Losing a parent could be as difficult an experience that life has to give. But Cuic never lost his poise. That sense of composure is a skill that serves him well on the court as well.

Cuic is the highest returning scorer for OSU, averaging nearly 14 points per game, and led the entire conference in 3-point percentage, making close to half his shots outside the arc. It's his versatility that makes him such a threat to opposing teams.

Washington head coach Lorenzo Romar said that this season much of the Huskies' gameplan will be defending Cuic.

"We will assign our best defender to cover him," Romar said. "He is so effective in putting the ball on the floor, and he is much better in the paint than he was two years ago. We may think about double-teaming him if necessary."

Cuic welcomes the extra pressure.

"If they are double teaming me, that just means that someone else is open," he said.
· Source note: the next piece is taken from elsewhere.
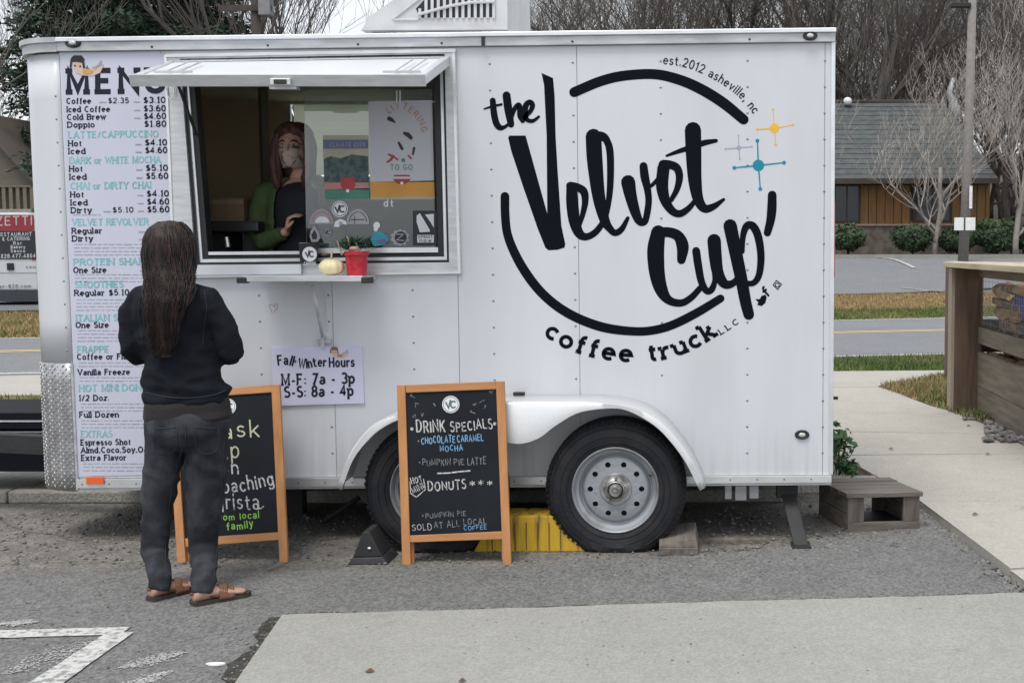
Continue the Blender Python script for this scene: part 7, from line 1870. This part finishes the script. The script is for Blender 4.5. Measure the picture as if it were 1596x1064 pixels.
# hedges
hb = [(1322, 371, 26, 20, 'rounded dark green hedge bush nearest the trailer, below the first window'), (1423, 371, 33, 20, 'round dark green bush between the two windows of the brown building'), (1492, 373, 29, 19, 'dark green bush at the foot of the lamp post'), (1555, 372, 38, 20, 'wide dark green bush at the right below the corner of the building'), (1600, 370, 20, 20, 'dark green bush cut by the right edge of the picture'), (1553, 352, 30, 10, 'pale topped shrub peeking over the wide bush')]
Yh = 49
for i, (px, py, rx, ry, lab) in enumerate(hb):
    yh = Yh + (1.2 if i == 5 else 0)
    q = P(px, py, yh); s = yh / F; r = root('bush', (q.x, yh, gz + .1), lab, 'bush', 'bushes in front of the brown building')
    leafcloud('leaves', (q.x, yh, q.z), (rx * s, .9, ry * s), 3000, .085, M_hedge if i != 5 else mat('shrub_pale', (.07, .11, .04), .7), r, shell=.72)
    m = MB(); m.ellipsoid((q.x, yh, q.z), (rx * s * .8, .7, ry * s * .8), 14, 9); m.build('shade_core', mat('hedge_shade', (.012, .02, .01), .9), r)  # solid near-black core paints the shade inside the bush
    m = MB(); m.tube([(q.x, yh, gz), (q.x, yh, q.z)], .05, 6); m.build('stem', M_barkd, r)

# left: van, house with railing
YV = 30.2
M_van = mat('van_white', (.60, .61, .63), .35, var=.03, coat=.3)
def V3(px, py, Y=YV): return P(px, py, Y)
vr = V3(57, 400).x; vl = vr - 2.0; vt = V3(20, 331).z; vb = V3(20, 452).z
van = root('parked_van', ((vl + vr) / 2, YV, 0), 'white van with red and black rear banner at the left edge across the road', 'van')
m = MB()
cx = (vl + vr) / 2
def vsec(y, sc, zt3): 
    hw = 1.0 * sc; return [Vector((cx + x * hw, y, z)) for x, z in ((-1, vb), (1, vb), (1, vb + .7), (.97, vb + 1.1), (.90, zt3 - .12), (.78, zt3), (-.78, zt3), (-.90, zt3 - .12), (-.97, vb + 1.1), (-1, vb + .7))]
m.rings([vsec(YV, .99, vt - .02), vsec(YV + .12, 1, vt), vsec(YV + 3.4, 1, vt), vsec(YV + 4.3, .96, vt - .75), vsec(YV + 5.3, .93, vt - 1.0)]); m.build('body', M_van, van, bevel=.03)
def vp(name, x0, y0, x1, y1, off, m_, par=van):
    a, b_ = P(x0, y1, YV - off), P(x1, y0, YV - off); mm = MB(); mm.box(a.x, b_.x, YV - off, YV - .001, a.z, b_.z); return mm.build(name, m_, par)
ban = vp('banner', -60, 335, 52, 360, .02, mat('banner_red', (.28, .03, .04), .5)); blk = vp('rear_window', -62, 360, 55, 404, .02, mat('banner_black', (.02, .024, .028), .4))
lv = Lay(lambda x, y, k: P(x, y, YV - .021 - k * .0006)); lv.text('MARZETTI', [(-50, 352), (49, 350)], 13, .15); tag(lv.build('banner_lettering', mat('banner_print', (.55, .45, .45), .6), ban), kind='stuff')
lv = Lay(lambda x, y, k: P(x, y, YV - .021 - k * .0006)); lv.text('RESTAURANT', [(-4, 368), (49, 367)], 5, .2); lv.text('& CATERING', [(4, 375), (46, 374)], 5, .2); lv.text('Bar', [(21, 381), (34, 381)], 4.5, .2); lv.text('Bakery', [(17, 387), (39, 387)], 4.5, .2); lv.text('Sauce', [(17, 393), (39, 393)], 4.5, .2); lv.text('828.477.4864', [(2, 402), (55, 401)], 5.5, .2)
tag(lv.build('window_lettering', mat('window_print', (.55, .57, .58), .6), blk), kind='stuff')
vp('door_handle', 11, 410, 20, 421, .04, M_chas); vp('door_seam', -62, 424, 57, 425.5, .012, M_body)
lv = Lay(lambda x, y, k: P(x, y, YV - .012 - k * .0006)); lv.text('diner-828.com', [(-14, 449), (48, 448)], 5, .16); lv.text('SAVANA' if 0 else 'VAN', [(40, 418), (55, 418)], 3.5, .2); lv.build('door_lettering', mat('door_print', (.12, .13, .15), .6), van)
vp('bumper', -66, 452, 60, 470, .12, mat('bumper_dark', (.035, .045, .055), .5))
for sx in (-1, 1):
    for yy_ in (.75, 4.3):
        m = MB(); x = cx + sx * .86; rg = [[(x + dx, YV + yy_ + r_ * math.cos(t), .34 + r_ * math.sin(t)) for t in np.linspace(0, 2 * math.pi, 25)[:-1]] for dx, r_ in ((-.11, .2), (-.11, .33), (.11, .33), (.11, .2))]
        m.rings(rg); w__ = m.build('wheel', M_tire, van, auto=40)
m = MB(); m.box(vl + .1, vr - .1, YV + .1, YV + 5, .25, vb - .001); m.build('underbody', M_chas, van)
for sx in (-1, 1): m = MB(); x = cx + sx * .93; m.box(x - .045, x + .045, YV - .015, YV + .02, vb + .75, vb + 1.15); m.build('tail_lamp', M_redl, van)
# house
YHs = 42.0; 
hx0, hx1 = P(-420, 300, YHs).x, P(56, 300, YHs).x
M_hroof = mat('old_brown_roof', (.10, .08, .065), .9, scale=1.5, col2=(.09, .075, .065), c2pos=(.4, .65), bump=.4, bscale=8)
M_hwall = mat('tan_siding', (.13, .115, .09), .8, scale=1, stretch=(1, 1, 8), var=.1)
gzh = terr(0, 42)
house = root('tan_house', ((hx0 + hx1) / 2, YHs, gzh), 'tan house with brown gable roof behind the van at the left edge', 'house')
zr0 = P(20, 285, YHs).z
m = MB(); m.box(hx0, hx1 - .4, YHs + .4, YHs + 7, gzh, zr0 - .1); m.build('wall', M_hwall, house)
apx = P(-60, 190, YHs - .1); m = MB()
apex = P(-30, 188, YHs); er = P(62, 292, YHs)
al = Vector((2 * apex.x - er.x, YHs, er.z))
m.hexa([(al.x, YHs - .2, al.z), (er.x, YHs - .2, er.z), (er.x, YHs - .2, er.z + .01), (apex.x, YHs - .2, apex.z), (al.x, YHs + 7, al.z), (er.x, YHs + 7, er.z), (er.x, YHs + 7, er.z + .01), (apex.x, YHs + 7, apex.z)])
m.build('gable', M_hwall, house)
m = MB(); o3 = Vector((0, 0, .14))
for e_, sg in ((er, 1), (al, -1)):
    A_2 = Vector((apex.x, YHs - .6, apex.z)) + o3; E_2 = Vector((e_.x + sg * .4, YHs - .6, e_.z - .35)) + o3
    m.hexa([A_2, E_2, E_2 + Vector((0, 0, .16)), A_2 + Vector((0, 0, .16)), A_2 + Vector((0, 8, 0)), E_2 + Vector((0, 8, 0)), E_2 + Vector((0, 8, .16)), A_2 + Vector((0, 8, .16))])
m.build('roof', M_hroof, house)
zt4, zb4 = P(20, 289, YHs - 1).z, P(20, 326, YHs - 1).z
m = MB(); m.box(hx0, P(50, 300, 41).x, YHs - 1.05, YHs - .95, zt4 - .06, zt4); m.build('porch_rail', M_pside, house)
m = MB(); m.box(hx0, P(50, 300, 41).x, YHs - 1.1, YHs + .38, zb4 - .15, zb4); m.build('porch_deck', M_curb, house)
x = P(-160, 300, 41).x
while x < P(49, 300, 41).x: m = MB(); m.box(x, x + .12, YHs - 1.03, YHs - .98, zb4 + .001, zt4 - .061); m.build('picket', M_pside, house); x += .24
for x in (P(-150, 300, 41).x, P(46, 300, 41).x): m = MB(); m.box(x - .1, x + .1, YHs - 1.02, YHs - .82, gzh, zb4 - .151); m.build('porch_post', M_pside, house)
Impressive statistics aside, Cuic is perhaps best remembered for a "shot" that was actually meant to be a pass. During the Civil War game in Corvallis last season, he tapped a Chris Stephens' miss hard against the top part of the backboard. Somehow the ball ricocheted back into the hoop, extending the Beavers' lead to three and sealing the game.

"I meant to knock it back to Chris because he was wide open," he said with a laugh. "But it was all skill, man."

These are skills the Beavers are going to need this coming winter. OSU, which finished 5-13 last season in the Pac-10, lost a significant contributor last season in Nick DeWitz and is a very young team.

"We have a lot of players who have a lot to prove, not to mention that we host two of last year's Final Four teams," Cuic said, referring to games against LSU and UCLA.

Cuic doesn't regret his choice to come to Oregon, calling it one of the best decisions he's made.

"Sasa has the potential to become OSU's second all-time leading scorer," Reinert said. "Which would make him in very select company."

Not bad for a college kid who picked up a basketball just seven years ago.